Pat McDonough to jump into U.S. Senate race

I’m seeing this story on several outlets, but I haven’t read the details yet because I don’t want to prejudge my initial take on the decision.

It seems to me that Delegate Pat McDonough from Baltimore County has a history of exploring various races and then getting out. In 2010 he thought about running for governor on the Republican side and earlier this year was considering a challenge to Second District Congressman Dutch Ruppersberger. He’s not quite up to the blinding pace of changing races set by Carmen Amedori, but he’s getting close. And the questions become: how well is he known outside his Baltimore base? Would his issue stance resonate with Republican voters in a statewide race?

In Pat’s favor, he does have the advantage of an occasional bully pulpit when he hosts his weekend radio show or fills in for Baltimore radio host Tom Marr, but we see how well radio hosting worked for Bob Ehrlich. Certainly his conservative viewpoint on immigration and similar topics would play well with a following that helped place the Maryland DREAM Act on the ballot for the November, 2012 election, though.

And out of the 141 Delegates in the General Assembly last term, Pat ranked 11th in my monoblogue Accountability Project – so he’s more conservative than most in the body, but not as strident as, say, an Andy Harris (who was among the top Senators.)

But there’s surely some disappointed Second District Republicans who thought they had a formidable candidate in McDonough – he even went so far as to hold a fundraiser with Delaware U.S. Senate candidate Christine O’Donnell. Its purpose: to “dump Dutch Ruppersberger & his Nancy Pelosi voting record.”  Meanwhile, the field for U.S. Senate already had a number of candidates, with the leaders among the group being 2010 GOP nominee Eric Wargotz and Dan Bongino, who has the backing of 2010 gubernatorial candidate Brian Murphy and his wing of the Republican Party. From what I understand, the war of words has already begun between McDonough’s allies and Dan Bongino, portending a nasty primary fight Republicans don’t need (think of the 2008 First District tussle between Andy Harris, E. J. Pipkin, and Wayne Gilchrest for an example.)

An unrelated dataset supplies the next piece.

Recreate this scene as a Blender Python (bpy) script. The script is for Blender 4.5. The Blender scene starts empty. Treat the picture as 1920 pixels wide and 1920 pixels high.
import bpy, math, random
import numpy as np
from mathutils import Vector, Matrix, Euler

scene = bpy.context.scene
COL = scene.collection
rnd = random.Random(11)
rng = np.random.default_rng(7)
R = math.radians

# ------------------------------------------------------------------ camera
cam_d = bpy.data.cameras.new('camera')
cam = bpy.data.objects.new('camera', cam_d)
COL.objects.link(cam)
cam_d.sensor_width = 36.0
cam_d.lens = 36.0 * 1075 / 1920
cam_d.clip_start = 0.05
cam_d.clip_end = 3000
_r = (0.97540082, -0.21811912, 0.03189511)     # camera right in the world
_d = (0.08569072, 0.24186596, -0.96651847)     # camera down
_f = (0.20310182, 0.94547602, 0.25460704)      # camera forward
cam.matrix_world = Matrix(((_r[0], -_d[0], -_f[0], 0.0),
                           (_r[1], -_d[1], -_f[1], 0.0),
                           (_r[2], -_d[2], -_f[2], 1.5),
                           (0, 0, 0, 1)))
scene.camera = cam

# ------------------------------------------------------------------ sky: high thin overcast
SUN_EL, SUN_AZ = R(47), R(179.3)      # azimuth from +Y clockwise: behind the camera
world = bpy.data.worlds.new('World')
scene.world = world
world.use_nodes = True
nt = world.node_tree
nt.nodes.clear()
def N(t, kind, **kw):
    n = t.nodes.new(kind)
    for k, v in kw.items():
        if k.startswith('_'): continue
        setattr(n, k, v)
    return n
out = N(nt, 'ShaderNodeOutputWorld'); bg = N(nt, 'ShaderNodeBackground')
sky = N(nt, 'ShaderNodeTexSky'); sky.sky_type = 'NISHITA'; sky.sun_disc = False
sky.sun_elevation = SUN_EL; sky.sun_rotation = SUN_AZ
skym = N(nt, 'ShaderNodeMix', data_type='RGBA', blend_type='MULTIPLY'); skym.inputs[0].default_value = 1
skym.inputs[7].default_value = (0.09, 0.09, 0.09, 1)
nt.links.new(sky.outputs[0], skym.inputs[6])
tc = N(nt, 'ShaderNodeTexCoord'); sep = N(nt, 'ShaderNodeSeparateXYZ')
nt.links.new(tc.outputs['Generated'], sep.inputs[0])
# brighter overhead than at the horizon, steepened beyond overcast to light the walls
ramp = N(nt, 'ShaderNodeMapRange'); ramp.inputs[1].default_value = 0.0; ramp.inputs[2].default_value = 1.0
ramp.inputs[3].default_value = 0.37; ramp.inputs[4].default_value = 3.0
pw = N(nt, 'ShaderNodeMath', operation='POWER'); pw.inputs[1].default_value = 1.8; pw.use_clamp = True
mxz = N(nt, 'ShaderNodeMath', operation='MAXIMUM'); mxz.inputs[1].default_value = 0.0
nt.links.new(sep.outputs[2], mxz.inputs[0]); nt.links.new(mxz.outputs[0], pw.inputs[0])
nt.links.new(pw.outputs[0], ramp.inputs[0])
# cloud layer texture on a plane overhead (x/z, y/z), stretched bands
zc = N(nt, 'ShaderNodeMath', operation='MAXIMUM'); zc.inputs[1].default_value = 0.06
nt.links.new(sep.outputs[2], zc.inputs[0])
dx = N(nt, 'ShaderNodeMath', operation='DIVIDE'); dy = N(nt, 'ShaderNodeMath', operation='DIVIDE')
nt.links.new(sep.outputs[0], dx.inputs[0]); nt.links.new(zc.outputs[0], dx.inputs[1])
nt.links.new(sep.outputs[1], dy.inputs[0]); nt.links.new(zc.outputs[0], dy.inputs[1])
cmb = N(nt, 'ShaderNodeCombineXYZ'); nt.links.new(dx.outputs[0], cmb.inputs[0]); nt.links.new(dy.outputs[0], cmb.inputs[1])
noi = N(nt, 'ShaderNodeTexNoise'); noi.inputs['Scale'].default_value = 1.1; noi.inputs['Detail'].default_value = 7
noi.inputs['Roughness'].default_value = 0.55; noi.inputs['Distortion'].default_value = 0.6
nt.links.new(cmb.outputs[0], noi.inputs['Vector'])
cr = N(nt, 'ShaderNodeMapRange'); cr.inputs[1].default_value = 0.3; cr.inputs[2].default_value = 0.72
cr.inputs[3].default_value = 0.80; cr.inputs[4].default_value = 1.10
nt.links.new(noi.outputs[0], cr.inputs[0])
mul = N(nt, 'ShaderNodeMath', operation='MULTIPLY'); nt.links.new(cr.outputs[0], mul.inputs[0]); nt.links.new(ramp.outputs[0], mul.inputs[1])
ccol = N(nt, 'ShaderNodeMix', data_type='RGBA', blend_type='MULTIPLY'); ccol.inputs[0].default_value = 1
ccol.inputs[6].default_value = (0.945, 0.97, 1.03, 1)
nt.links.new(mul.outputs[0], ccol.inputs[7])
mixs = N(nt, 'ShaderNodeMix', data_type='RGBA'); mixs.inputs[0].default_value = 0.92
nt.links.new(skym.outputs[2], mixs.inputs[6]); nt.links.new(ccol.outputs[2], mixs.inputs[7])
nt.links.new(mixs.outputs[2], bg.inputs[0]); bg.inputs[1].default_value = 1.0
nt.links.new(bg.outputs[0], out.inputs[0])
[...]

Pat McDonough will do what he wants to do, but perhaps this move wasn’t the best for the Maryland GOP. Only time will tell.

Author: Michael

It's me from my laptop computer.

7 thoughts on “Pat McDonough to jump into U.S. Senate race”

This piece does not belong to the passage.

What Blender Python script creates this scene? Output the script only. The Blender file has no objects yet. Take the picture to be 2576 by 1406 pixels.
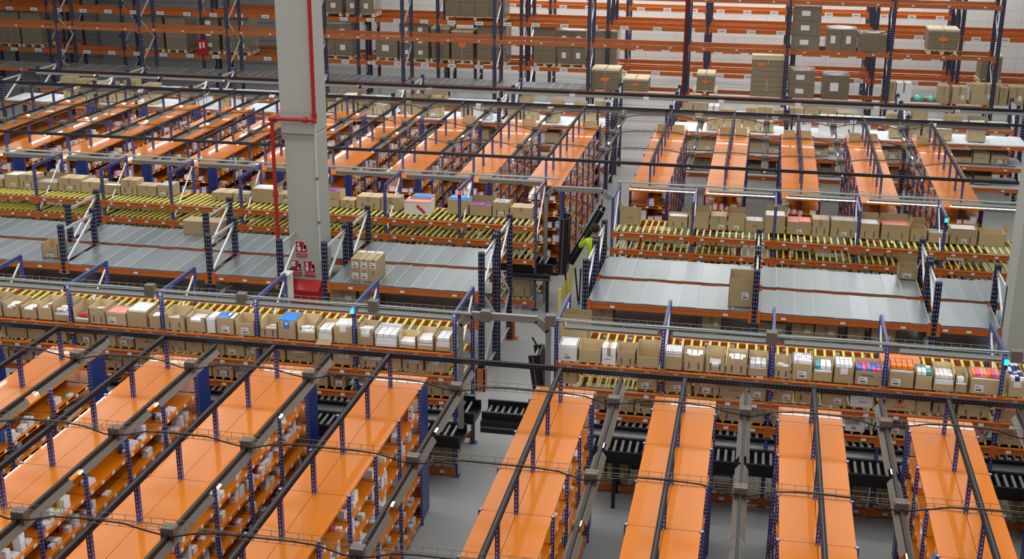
import bpy, math, random
from mathutils import Vector, Matrix
random.seed(7)
R = random.random
def U(a, b): return a + (b - a) * random.random()

# ---------------------------------------------------------------- camera
W, H_IMG, F = 2576, 1406, 3237.78
CAMZ = 8.95
YAW, PITCH, ROLL = math.radians(10.9936), math.radians(18.4965), math.radians(0.3900)
cy, sy, cp, sp = math.cos(YAW), math.sin(YAW), math.cos(PITCH), math.sin(PITCH)
fw = Vector((-sy * cp, cy * cp, -sp)); r0 = Vector((cy, sy, 0)); u0 = r0.cross(fw)
rt = r0 * math.cos(ROLL) + u0 * math.sin(ROLL); up = -r0 * math.sin(ROLL) + u0 * math.cos(ROLL)
SC = bpy.context.scene
cam = bpy.data.cameras.new('camera'); cam.sensor_width = 36; cam.lens = F / W * 36; cam.clip_end = 300
camo = bpy.data.objects.new('camera', cam); SC.collection.objects.link(camo)
camo.matrix_world = Matrix(((rt.x, up.x, -fw.x, 0), (rt.y, up.y, -fw.y, 0), (rt.z, up.z, -fw.z, CAMZ), (0, 0, 0, 1)))
SC.camera = camo

def ray(x, y): return rt * (x - 1288) - up * (y - 703) + fw * F
def onY(x, y, Y):
    d = ray(x, y); t = Y / d.y; return Vector((d.x * t, Y, CAMZ + d.z * t))
def onZ(x, y, Z):
    d = ray(x, y); t = (Z - CAMZ) / d.z; return Vector((d.x * t, d.y * t, Z))

# ---------------------------------------------------------------- world, lights, exposure
wd = bpy.data.worlds.new('world'); SC.world = wd; wd.use_nodes = True
wd.node_tree.nodes['Background'].inputs[0].default_value = (1.0, 0.97, 0.92, 1)
wd.node_tree.nodes['Background'].inputs[1].default_value = 0.05
SC.view_settings.view_transform = 'Standard'; SC.view_settings.look = 'None'
SC.view_settings.gamma = 1; SC.view_settings.use_curve_mapping = False
SC.view_settings.exposure = 0.0
try:
    cs = SC.cycles
    cs.use_denoising = True; cs.max_bounces = 5; cs.diffuse_bounces = 3; cs.glossy_bounces = 3
    cs.transmission_bounces = 2; cs.transparent_max_bounces = 6
    cs.use_adaptive_sampling = True; cs.adaptive_threshold = 0.03
    cs.sample_clamp_indirect = 4; cs.caustics_reflective = False; cs.caustics_refractive = False
except Exception:
    pass
COL = SC.collection
LIGHT = .53
def fill_light(x, y, power, sx=6.6, sy=5.4, z=11.2):  # unseen ceiling area light, added to carry the overall brightness
    l = bpy.data.lights.new('ceiling_fill_light', 'AREA'); l.shape = 'RECTANGLE'; l.size = sx; l.size_y = sy
    l.energy = power * LIGHT; l.color = (1.0, 0.99, 0.96)
    o = bpy.data.objects.new('ceiling_fill_light', l); COL.objects.link(o); o.location = (x, y, z)
for gx in (-27, -20, -13, -6, 1, 8):
    for gy, pw in ((7, 310), (13, 330), (19, 330), (25, 330), (31, 380), (38.5, 330)):
        fill_light(gx, gy, pw)
for gx in (-9, -2, 5): fill_light(gx, 44.4, 330)  # extra row added to brighten the rear rack beams
for gx in (-9, -2, 5): fill_light(gx, 49.4, 900, 4.0, 0.8, 8.5)  # narrow unseen strips added to brighten the back wall
TUBE_E = 27.0

# ---------------------------------------------------------------- materials
MATS = {}
def mat(name, col, rough=.5, metal=0., spec=.5, var=0., noise=0., nscale=4., coat=0., emit=0., ecol=None, bump=0., objvar=0., alpha=1.):
    m = bpy.data.materials.new(name); m.use_nodes = True; nt = m.node_tree; b = nt.nodes['Principled BSDF']
    b.inputs['Base Color'].default_value = (*col, 1); b.inputs['Roughness'].default_value = rough
    b.inputs['Metallic'].default_value = metal; b.inputs['Specular IOR Level'].default_value = spec
    if coat: b.inputs['Coat Weight'].default_value = coat; b.inputs['Coat Roughness'].default_value = .06
    if emit:
        b.inputs['Emission Color'].default_value = (*(ecol or col), 1); b.inputs['Emission Strength'].default_value = emit
    if alpha < 1: b.inputs['Alpha'].default_value = alpha
    src = None
    if noise or objvar:
        hsv = nt.nodes.new('ShaderNodeHueSaturation'); hsv.inputs['Color'].default_value = (*col, 1)
        nt.links.new(hsv.outputs[0], b.inputs['Base Color'])
        vals = []
        if noise:
            tc = nt.nodes.new('ShaderNodeTexCoord'); n = nt.nodes.new('ShaderNodeTexNoise')
            n.inputs['Scale'].default_value = nscale; n.inputs['Detail'].default_value = 5
            nt.links.new(tc.outputs['Object'], n.inputs['Vector'])
            mr = nt.nodes.new('ShaderNodeMapRange'); mr.inputs[3].default_value = 1 - noise; mr.inputs[4].default_value = 1 + noise
            nt.links.new(n.outputs[0], mr.inputs[0]); vals.append(mr.outputs[0])
            if bump:
                bp = nt.nodes.new('ShaderNodeBump'); bp.inputs['Strength'].default_value = bump
                nt.links.new(n.outputs[0], bp.inputs['Height']); nt.links.new(bp.outputs[0], b.inputs['Normal'])
        if objvar:
            oi = nt.nodes.new('ShaderNodeObjectInfo'); mr = nt.nodes.new('ShaderNodeMapRange')
            mr.inputs[3].default_value = 1 - objvar; mr.inputs[4].default_value = 1 + objvar
            nt.links.new(oi.outputs['Random'], mr.inputs[0]); vals.append(mr.outputs[0])
        if len(vals) == 2:
            mu = nt.nodes.new('ShaderNodeMath'); mu.operation = 'MULTIPLY'
            nt.links.new(vals[0], mu.inputs[0]); nt.links.new(vals[1], mu.inputs[1]); v = mu.outputs[0]
        else: v = vals[0]
        nt.links.new(v, hsv.inputs['Value'])
    MATS[name] = m; return m
def holes(name, col, rough, xs, wid, pitch, duty, hole=(.42, .44, .55)):
    """painted steel with a regular row of punched holes showing the bright zinc inside"""
    m = mat(name, col, rough); nt = m.node_tree; b = nt.nodes['Principled BSDF']
    tc = nt.nodes.new('ShaderNodeTexCoord'); s = nt.nodes.new('ShaderNodeSeparateXYZ'); nt.links.new(tc.outputs['Object'], s.inputs[0])
    def M(op, a, bb=None):
        n = nt.nodes.new('ShaderNodeMath'); n.operation = op
        for i, q in enumerate((a, bb)):
            if q is None: continue
            if isinstance(q, (int, float)): n.inputs[i].default_value = q
            else: nt.links.new(q, n.inputs[i])
        return n.outputs[0]
    ax = M('ABSOLUTE', s.outputs[0]); ay = M('ABSOLUTE', s.outputs[1])
    mn = M('MINIMUM', M('ABSOLUTE', M('SUBTRACT', ax, xs)), M('ABSOLUTE', M('SUBTRACT', ay, xs)))
    a = M('LESS_THAN', mn, wid); z = M('LESS_THAN', M('FRACT', M('DIVIDE', s.outputs[2], pitch)), duty)
    k = M('MULTIPLY', a, z); mx = nt.nodes.new('ShaderNodeMix'); mx.data_type = 'RGBA'
    nt.links.new(k, mx.inputs[0]); mx.inputs[6].default_value = (*col, 1); mx.inputs[7].default_value = (*hole, 1)
    nt.links.new(mx.outputs[2], b.inputs['Base Color']); return m
mat('laminate', (.60, .168, .006), .34, spec=.12, coat=.32, noise=.05, nscale=2.2)
mat('laminate_side', (.66, .175, .012), .4)
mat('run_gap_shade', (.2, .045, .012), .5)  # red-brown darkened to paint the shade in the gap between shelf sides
mat('beam', (.56, .135, .022), .42)
mat('tall_beam', (.46, .125, .035), .42, noise=.08)
holes('blue_post', (.018, .03, .2), .4, 0, .007, .05, .5)
mat('blue', (.012, .04, .21), .35)
mat('frame_blue', (.045, .07, .24), .35)
holes('navy_post', (.008, .012, .05), .45, .022, .0065, .075, .32, (.5, .52, .58))
holes('dark_beam', (.007, .007, .014), .75, 0, .006, .05, .4, (.10, .10, .13))
mat('zinc', (.33, .375, .405), .3, metal=.7, noise=.12, nscale=2.0, objvar=.14)
mat('zinc_edge', (.5, .55, .58), .6, metal=.2)
mat('lit_deck', (.66, .74, .80), .4, noise=.08, objvar=.08)  # brighter copy of the deck steel, tube light put into its colour
mat('brace', (.72, .76, .78), .35, metal=.6)
mat('trough', (.19, .18, .16), .5)
mat('trough_white', (.62, .66, .64), .35)
mat('tray_steel', (.22, .2, .17), .5, metal=.3)
mat('tray_green', (.33, .42, .38), .35, metal=.4)
mat('cable', (.012, .012, .014), .5)
mat('node_box', (.2, .18, .16), .6)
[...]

  1. The “Murphy Wing” of the party? Are you high, Mike? Pat is a very conservative candidate and the first real challenger to enter (maybe) this race. There is no love lost between Bongino and McDonough but if it does end up between these two (I think others will get in very soon) it would be much of a race.

  2. No, Greg, I’m quite sober. In case you haven’t noticed Brian Murphy DID get 25% of the primary vote – to me that qualifies as a “wing.” In what’s a seven-candidate race (at the moment) 25 percent is a good base to build from. You seem to have a little bit of a condescending attitude toward Murphy supporters (also known as the TEA Party.)

    I’ll grant that Pat McDonough is a “known” candidate (at least around Baltimore, maybe not so much on the outskirts of the state) but I wouldn’t necessarily say he’s the first “real” challenger. My first question for Pat is why he dropped the Congressional race for a statewide try.

  3. Mike, getting 24 percent in a primary does not mean that he leads a wing of the party. I missed the memo where the TEA party elected him their leader also. Brian’s endorsement does not start a candidate with 24% of the vote. That is ridiculous.

    It would be condescending to Murphy supporters to say they follow him blindly and why would TEA Party members oppose McDonough.

  4. Please enlighten me on what percentage of a primary vote would define a “wing” then. I think 1/4 of the vote is a pretty significant number myself.

    Now I’m making the modest assumption that a large base of Murphy’s support came from TEA Party Republicans – granted they could have been simply casting a protest vote against Bob Ehrlich. And of course you could be correct in saying that some of that voter bloc would be attracted to McDonough and change their loyalty, but I’m basing the 24 percent figure on Murphy’s imprimatur of Bongino as his chosen candidate. I have no good poll or anything like that to back up the assertion – it’s just a hunch I have. Yes, I supported Brian Murphy but I’m not sold on any one candidate yet.

    There’s a lot of people chasing down that conservative side of the party. I don’t think the race would be such a runaway in McDonough’s as you believe, and I also believe a lot of this depends on whether Eric Wargotz decides to try again. He’s the one who got 39% of the GOP vote last time so there’s apparently people in our party who liked what he had to say as well.

    Again, though, I would still love to know why Pat decided to jump into this race after raising money for a Congressional run.